Jacob Pyeatt
Jacob Pyeatt was an early white settler in what became Pulaski County, Arkansas. Pyeatt settled with his brother James Pyeatt on Crystal Hill near modern Maumelle in 1807. The site became the permanent settlement of Pyeattstown in March 1812. The town grew to 150 inhabitants by 1819. Other early settlers at Pyeattstown included William Lockwood, Jonathan Pharr, the Reverend John Carnahan, Edmund Hogan, and the French speculator Louis Brangiere who mistakenly thought he had found silver embedded in the crystals that could be found at the site. The site is now part of the Maumelle Country Club.
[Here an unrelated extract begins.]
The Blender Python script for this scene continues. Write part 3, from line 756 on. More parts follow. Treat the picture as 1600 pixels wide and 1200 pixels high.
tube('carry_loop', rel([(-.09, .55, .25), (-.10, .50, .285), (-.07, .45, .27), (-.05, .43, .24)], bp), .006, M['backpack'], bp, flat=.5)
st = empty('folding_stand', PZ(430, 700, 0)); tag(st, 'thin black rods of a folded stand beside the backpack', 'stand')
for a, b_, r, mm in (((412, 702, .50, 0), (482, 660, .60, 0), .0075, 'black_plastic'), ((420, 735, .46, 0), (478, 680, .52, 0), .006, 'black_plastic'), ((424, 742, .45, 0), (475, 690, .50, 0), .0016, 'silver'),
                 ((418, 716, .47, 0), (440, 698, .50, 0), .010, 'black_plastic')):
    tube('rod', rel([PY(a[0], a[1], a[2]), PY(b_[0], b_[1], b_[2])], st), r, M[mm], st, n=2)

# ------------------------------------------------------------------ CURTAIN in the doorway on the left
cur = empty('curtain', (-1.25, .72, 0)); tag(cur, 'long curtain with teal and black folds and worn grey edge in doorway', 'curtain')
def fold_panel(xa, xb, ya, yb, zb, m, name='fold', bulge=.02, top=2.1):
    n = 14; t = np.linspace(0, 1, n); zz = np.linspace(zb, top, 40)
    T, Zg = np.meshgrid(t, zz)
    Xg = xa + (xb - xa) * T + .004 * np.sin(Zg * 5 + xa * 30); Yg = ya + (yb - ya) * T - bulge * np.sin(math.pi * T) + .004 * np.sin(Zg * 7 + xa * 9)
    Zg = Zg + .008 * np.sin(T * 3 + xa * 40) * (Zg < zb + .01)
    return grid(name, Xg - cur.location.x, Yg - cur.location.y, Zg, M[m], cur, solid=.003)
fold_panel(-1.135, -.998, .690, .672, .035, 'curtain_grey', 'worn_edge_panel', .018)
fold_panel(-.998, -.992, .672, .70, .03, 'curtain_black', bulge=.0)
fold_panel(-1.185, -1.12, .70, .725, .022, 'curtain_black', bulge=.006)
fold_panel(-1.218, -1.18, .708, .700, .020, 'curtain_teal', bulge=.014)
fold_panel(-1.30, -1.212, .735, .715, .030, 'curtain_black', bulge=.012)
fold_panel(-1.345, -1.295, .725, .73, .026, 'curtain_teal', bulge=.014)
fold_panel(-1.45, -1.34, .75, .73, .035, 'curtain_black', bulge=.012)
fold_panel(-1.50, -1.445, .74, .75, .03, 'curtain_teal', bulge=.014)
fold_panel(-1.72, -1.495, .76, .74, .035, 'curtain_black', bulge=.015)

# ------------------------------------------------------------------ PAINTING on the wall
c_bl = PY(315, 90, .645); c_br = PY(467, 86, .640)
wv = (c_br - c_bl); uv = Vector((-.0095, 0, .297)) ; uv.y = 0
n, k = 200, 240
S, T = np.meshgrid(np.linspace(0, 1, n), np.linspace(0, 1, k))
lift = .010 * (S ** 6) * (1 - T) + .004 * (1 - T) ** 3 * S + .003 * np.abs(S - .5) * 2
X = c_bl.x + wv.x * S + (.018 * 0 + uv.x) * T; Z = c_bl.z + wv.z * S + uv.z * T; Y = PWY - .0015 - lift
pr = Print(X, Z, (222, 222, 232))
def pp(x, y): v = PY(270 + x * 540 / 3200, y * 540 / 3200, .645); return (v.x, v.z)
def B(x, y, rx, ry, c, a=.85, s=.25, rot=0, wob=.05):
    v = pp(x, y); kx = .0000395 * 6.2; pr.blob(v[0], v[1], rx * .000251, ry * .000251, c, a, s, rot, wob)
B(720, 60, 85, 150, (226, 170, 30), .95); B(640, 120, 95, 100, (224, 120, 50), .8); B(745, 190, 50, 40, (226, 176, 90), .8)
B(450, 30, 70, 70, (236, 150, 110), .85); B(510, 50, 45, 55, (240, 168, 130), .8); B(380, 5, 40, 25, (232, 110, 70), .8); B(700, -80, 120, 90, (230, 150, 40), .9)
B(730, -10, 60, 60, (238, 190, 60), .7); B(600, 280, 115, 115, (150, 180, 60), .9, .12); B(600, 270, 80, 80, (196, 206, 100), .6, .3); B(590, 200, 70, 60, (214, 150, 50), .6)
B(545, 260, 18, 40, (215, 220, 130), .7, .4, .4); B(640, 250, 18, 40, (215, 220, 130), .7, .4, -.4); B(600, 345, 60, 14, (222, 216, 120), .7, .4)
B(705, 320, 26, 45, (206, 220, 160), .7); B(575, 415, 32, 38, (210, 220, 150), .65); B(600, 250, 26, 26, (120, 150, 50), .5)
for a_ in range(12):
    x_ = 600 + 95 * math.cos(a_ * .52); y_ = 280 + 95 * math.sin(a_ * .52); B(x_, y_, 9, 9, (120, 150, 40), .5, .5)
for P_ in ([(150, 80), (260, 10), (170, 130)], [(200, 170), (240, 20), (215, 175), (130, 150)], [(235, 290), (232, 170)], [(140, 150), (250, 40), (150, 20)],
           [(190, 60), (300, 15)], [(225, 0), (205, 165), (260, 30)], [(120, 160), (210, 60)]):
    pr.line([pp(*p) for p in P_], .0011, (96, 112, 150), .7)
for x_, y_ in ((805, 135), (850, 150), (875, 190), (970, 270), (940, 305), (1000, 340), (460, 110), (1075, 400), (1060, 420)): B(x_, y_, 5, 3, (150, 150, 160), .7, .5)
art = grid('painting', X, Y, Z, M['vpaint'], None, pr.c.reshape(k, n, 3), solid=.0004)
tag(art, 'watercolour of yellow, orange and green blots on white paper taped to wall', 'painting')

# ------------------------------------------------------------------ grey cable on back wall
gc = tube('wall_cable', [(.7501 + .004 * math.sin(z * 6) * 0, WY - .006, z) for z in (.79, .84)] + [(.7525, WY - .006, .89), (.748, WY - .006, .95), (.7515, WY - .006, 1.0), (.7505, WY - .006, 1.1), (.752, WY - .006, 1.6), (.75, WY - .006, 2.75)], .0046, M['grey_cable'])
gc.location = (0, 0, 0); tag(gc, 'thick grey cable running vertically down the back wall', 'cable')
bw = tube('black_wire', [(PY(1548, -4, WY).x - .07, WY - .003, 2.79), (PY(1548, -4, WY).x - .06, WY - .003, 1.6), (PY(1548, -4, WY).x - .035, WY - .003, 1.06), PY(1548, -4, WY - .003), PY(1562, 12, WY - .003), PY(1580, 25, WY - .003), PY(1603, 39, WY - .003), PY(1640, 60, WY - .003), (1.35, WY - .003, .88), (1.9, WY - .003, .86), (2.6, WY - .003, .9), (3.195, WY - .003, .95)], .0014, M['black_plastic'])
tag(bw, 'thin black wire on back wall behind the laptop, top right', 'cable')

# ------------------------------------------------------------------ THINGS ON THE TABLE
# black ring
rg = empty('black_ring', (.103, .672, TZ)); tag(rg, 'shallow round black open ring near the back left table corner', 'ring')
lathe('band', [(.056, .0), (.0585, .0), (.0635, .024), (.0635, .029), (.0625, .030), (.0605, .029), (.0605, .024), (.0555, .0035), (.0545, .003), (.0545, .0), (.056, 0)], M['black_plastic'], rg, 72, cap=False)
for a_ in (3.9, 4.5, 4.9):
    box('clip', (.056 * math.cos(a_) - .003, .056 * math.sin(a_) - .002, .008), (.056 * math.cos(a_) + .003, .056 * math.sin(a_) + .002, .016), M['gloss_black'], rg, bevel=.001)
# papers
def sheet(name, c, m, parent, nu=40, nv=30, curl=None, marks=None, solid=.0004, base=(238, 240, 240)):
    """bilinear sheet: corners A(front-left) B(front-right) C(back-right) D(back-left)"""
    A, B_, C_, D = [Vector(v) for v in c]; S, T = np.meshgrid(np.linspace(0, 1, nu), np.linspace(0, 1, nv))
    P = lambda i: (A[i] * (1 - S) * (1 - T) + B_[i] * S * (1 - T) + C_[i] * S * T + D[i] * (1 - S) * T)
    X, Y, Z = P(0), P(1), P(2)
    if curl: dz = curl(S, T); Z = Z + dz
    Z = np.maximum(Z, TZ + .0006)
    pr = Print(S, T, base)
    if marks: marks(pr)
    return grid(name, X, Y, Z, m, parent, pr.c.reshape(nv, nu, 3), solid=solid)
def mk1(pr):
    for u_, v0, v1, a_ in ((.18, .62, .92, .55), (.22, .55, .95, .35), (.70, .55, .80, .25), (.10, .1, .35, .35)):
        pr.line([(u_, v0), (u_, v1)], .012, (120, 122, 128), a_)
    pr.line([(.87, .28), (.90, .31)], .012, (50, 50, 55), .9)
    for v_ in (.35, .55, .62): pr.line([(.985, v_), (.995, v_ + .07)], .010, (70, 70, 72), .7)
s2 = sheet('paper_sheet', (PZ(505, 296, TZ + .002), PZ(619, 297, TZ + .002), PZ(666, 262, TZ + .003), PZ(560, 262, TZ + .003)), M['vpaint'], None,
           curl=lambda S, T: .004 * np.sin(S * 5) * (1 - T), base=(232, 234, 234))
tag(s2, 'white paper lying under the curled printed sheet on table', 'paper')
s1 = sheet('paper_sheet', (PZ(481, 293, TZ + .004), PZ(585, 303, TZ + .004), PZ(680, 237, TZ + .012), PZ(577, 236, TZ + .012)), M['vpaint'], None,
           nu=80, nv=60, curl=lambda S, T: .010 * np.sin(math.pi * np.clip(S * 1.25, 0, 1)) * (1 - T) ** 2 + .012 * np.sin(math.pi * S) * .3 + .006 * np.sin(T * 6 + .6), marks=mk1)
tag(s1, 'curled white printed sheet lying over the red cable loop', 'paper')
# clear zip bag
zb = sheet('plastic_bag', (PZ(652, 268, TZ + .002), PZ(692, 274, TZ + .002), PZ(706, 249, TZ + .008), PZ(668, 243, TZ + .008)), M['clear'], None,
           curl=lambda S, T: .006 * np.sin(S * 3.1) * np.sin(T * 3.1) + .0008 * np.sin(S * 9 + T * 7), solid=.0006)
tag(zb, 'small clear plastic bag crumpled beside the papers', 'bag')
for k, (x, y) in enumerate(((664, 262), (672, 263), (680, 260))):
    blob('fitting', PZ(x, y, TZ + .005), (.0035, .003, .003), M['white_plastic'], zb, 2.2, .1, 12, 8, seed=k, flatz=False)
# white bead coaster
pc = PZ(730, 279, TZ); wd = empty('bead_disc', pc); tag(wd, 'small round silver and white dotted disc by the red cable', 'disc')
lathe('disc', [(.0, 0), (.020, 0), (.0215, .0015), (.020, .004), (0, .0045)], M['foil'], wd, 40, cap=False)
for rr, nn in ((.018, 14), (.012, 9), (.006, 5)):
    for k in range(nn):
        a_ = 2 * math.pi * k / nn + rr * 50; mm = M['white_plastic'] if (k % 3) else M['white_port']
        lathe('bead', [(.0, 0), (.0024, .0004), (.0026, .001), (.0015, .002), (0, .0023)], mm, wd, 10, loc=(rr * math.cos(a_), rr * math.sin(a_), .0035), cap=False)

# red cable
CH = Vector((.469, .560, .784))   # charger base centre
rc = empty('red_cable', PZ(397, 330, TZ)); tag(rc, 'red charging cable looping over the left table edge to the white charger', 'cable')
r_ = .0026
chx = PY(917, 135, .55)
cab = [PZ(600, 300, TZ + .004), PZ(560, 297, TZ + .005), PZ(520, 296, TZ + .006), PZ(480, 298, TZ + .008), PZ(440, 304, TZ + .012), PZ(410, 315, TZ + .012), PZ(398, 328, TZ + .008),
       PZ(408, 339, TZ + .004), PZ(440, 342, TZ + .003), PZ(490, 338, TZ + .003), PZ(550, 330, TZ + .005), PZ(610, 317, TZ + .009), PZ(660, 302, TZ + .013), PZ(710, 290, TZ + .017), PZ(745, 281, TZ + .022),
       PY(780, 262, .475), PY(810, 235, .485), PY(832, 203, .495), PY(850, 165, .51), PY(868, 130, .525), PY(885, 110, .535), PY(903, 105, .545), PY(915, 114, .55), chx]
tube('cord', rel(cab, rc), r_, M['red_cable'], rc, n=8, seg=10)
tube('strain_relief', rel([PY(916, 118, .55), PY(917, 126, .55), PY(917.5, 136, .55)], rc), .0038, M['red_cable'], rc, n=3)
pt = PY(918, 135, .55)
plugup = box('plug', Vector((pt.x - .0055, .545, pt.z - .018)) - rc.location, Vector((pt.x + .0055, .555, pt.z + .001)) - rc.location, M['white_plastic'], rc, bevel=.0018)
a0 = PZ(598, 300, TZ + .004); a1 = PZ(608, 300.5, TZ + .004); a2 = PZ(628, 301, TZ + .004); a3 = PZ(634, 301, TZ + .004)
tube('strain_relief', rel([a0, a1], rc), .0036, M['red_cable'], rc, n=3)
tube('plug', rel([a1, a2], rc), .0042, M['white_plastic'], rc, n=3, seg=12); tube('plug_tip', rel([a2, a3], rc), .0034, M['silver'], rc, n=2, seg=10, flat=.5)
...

Jacob Pyeatt became a river ferry operator while his brother James made his living as a farmer. Jacob moved to Cadron Settlement in 1815 with his wife Margaret. She died in 1822. Pyeatt was the Pulaski County coroner from 1818 to 1821.
References
- Dallas Tabor Herndon, Centennial History of Arkansas (Chicago: S.J. Clarke Pub. Co., 1922), 164, 797.
- George H. Odell, Stone Tools: Theoretical Insights into Human Prehistory (Springer, 1996), 192, 196-202.
- Josiah Hazen Shinn, Pioneers and Makers of Arkansas (Genealogical Publishing Co., 1908), 47-48.